_EXERCISE PROMPT_
Transcribe the lines from the start of the data below through the line with "def PZ(py, y=0.0): return", word for word and nothing more.

Begin RECORDS PROVIDED

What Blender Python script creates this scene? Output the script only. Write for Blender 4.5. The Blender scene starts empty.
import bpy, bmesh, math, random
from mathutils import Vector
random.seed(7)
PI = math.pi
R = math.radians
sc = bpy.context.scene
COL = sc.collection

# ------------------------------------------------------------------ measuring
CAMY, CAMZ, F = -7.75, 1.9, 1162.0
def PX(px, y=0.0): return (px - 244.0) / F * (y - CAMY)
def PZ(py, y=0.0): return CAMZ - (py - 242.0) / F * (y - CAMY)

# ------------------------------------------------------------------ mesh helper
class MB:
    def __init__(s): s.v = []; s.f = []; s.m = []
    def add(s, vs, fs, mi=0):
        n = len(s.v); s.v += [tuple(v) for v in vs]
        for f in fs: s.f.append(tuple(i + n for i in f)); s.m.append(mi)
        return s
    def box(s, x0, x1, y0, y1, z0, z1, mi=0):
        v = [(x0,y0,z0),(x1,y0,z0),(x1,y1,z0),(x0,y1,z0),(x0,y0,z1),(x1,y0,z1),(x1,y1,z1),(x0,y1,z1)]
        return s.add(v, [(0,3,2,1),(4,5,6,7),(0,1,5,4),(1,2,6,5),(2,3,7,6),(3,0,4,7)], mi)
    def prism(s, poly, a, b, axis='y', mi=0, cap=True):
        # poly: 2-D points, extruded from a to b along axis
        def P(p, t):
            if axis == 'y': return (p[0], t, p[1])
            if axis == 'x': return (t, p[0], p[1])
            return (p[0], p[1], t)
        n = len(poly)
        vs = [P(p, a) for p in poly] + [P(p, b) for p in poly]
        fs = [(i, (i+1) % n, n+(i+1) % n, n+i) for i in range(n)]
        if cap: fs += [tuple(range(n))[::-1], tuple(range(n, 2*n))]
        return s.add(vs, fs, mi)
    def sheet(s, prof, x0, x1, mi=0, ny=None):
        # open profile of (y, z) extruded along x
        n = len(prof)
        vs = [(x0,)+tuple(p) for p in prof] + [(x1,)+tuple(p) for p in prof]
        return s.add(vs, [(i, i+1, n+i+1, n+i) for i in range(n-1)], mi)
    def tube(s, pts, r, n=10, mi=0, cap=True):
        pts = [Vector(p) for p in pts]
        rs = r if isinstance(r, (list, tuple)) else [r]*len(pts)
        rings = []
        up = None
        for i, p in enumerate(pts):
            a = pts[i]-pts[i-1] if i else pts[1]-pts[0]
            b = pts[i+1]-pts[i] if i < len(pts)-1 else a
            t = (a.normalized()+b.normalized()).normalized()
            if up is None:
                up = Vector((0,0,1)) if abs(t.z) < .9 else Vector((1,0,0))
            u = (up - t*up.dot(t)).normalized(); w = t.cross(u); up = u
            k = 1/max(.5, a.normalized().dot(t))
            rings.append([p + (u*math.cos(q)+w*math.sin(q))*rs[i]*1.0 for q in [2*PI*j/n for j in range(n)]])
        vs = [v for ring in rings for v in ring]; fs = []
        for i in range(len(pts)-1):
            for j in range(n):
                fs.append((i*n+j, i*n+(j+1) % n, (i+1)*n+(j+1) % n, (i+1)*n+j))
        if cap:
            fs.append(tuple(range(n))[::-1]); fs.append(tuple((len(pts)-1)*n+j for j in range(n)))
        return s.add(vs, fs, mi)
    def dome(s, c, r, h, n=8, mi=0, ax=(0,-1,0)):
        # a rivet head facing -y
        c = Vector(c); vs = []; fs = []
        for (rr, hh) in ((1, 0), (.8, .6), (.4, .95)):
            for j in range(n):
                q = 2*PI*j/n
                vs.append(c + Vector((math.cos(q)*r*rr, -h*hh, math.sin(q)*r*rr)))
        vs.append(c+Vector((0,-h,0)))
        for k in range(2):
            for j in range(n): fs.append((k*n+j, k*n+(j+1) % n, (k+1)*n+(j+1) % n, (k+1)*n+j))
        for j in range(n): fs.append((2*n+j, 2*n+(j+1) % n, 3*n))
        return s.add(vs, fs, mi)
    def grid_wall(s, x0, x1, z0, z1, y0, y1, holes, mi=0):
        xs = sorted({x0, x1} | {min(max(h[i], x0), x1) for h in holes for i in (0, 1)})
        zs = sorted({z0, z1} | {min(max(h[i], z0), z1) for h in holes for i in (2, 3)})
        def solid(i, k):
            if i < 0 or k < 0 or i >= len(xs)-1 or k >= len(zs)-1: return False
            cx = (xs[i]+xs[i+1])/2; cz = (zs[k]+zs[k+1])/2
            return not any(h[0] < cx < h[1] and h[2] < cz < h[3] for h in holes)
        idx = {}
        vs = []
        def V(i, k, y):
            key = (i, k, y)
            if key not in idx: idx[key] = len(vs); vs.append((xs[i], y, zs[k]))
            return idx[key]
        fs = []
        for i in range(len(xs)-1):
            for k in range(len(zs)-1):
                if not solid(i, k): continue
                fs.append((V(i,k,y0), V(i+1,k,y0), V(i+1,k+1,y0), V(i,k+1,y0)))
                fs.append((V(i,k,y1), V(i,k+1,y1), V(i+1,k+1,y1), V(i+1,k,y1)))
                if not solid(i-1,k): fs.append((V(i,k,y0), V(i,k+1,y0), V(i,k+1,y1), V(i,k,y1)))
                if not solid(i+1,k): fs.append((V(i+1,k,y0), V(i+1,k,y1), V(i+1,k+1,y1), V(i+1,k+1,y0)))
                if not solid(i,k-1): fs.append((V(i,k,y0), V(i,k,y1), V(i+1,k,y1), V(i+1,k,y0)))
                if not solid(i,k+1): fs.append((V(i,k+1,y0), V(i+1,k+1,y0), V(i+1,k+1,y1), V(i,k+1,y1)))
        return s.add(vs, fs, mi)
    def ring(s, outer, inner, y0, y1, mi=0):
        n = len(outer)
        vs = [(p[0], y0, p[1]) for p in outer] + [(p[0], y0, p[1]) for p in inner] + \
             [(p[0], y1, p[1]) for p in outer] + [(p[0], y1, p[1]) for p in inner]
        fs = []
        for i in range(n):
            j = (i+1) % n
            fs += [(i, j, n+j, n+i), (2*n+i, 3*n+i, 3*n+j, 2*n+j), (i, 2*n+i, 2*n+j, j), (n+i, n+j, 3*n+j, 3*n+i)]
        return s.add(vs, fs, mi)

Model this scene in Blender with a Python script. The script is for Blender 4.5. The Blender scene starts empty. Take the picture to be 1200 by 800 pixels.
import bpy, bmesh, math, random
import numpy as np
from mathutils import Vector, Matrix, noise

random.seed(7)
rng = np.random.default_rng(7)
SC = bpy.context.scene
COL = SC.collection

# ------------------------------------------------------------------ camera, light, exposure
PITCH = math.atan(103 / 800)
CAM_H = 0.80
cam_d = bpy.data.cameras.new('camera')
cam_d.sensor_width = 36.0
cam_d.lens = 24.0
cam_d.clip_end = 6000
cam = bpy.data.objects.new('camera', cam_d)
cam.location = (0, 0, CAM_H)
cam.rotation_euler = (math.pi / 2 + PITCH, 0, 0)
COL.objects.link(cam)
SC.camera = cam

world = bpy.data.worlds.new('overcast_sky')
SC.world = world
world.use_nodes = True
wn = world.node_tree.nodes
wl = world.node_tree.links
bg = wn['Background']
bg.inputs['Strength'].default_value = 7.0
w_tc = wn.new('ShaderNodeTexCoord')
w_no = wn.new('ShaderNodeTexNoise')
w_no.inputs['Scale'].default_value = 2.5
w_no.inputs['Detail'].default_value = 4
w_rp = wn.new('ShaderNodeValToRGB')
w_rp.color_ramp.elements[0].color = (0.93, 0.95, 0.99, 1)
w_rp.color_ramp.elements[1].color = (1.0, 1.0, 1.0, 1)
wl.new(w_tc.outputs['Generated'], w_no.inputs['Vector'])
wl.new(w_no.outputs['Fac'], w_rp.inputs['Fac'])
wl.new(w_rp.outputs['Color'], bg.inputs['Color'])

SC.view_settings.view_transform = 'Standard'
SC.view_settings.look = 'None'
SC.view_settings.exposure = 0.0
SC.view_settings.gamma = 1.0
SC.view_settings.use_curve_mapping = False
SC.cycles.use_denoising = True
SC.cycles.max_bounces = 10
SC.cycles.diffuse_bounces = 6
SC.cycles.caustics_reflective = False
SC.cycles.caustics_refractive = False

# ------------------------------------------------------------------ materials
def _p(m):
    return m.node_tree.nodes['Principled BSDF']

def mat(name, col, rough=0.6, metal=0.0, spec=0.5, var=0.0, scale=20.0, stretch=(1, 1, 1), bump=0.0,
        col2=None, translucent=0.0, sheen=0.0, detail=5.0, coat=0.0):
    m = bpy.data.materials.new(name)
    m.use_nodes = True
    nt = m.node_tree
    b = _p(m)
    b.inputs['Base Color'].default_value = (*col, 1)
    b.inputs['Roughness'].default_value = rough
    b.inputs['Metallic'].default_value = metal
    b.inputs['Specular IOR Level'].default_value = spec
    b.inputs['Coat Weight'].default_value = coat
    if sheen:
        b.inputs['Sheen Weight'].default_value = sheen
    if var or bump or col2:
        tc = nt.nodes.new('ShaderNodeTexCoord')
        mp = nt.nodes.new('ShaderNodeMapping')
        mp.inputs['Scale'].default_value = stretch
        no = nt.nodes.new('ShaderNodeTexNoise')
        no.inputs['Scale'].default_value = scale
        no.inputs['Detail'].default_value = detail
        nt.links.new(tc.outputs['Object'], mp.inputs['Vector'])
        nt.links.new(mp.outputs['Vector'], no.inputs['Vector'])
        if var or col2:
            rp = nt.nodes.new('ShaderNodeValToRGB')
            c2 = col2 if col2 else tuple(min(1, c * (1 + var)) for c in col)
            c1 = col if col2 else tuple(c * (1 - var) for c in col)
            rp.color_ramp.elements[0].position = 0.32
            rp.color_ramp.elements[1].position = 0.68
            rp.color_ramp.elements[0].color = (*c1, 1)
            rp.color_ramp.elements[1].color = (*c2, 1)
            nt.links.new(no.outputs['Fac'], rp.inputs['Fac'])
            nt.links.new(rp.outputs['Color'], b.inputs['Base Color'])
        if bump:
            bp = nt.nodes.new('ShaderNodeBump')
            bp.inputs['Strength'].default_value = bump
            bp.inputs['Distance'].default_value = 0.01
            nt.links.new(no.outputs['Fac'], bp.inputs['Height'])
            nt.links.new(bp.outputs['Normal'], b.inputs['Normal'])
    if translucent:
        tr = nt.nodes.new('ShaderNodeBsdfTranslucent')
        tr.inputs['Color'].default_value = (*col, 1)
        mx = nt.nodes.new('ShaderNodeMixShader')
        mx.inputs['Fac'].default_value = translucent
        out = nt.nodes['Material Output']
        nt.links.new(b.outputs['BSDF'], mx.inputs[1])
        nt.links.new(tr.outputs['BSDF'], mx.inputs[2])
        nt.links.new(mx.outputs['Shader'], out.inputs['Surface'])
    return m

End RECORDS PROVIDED

_OUTPUT OF THE TASK_
What Blender Python script creates this scene? Output the script only. Write for Blender 4.5. The Blender scene starts empty.
import bpy, bmesh, math, random
from mathutils import Vector
random.seed(7)
PI = math.pi
R = math.radians
sc = bpy.context.scene
COL = sc.collection

# ------------------------------------------------------------------ measuring
CAMY, CAMZ, F = -7.75, 1.9, 1162.0
def PX(px, y=0.0): return (px - 244.0) / F * (y - CAMY)
def PZ(py, y=0.0): return CAMZ - (py - 242.0) / F * (y - CAMY)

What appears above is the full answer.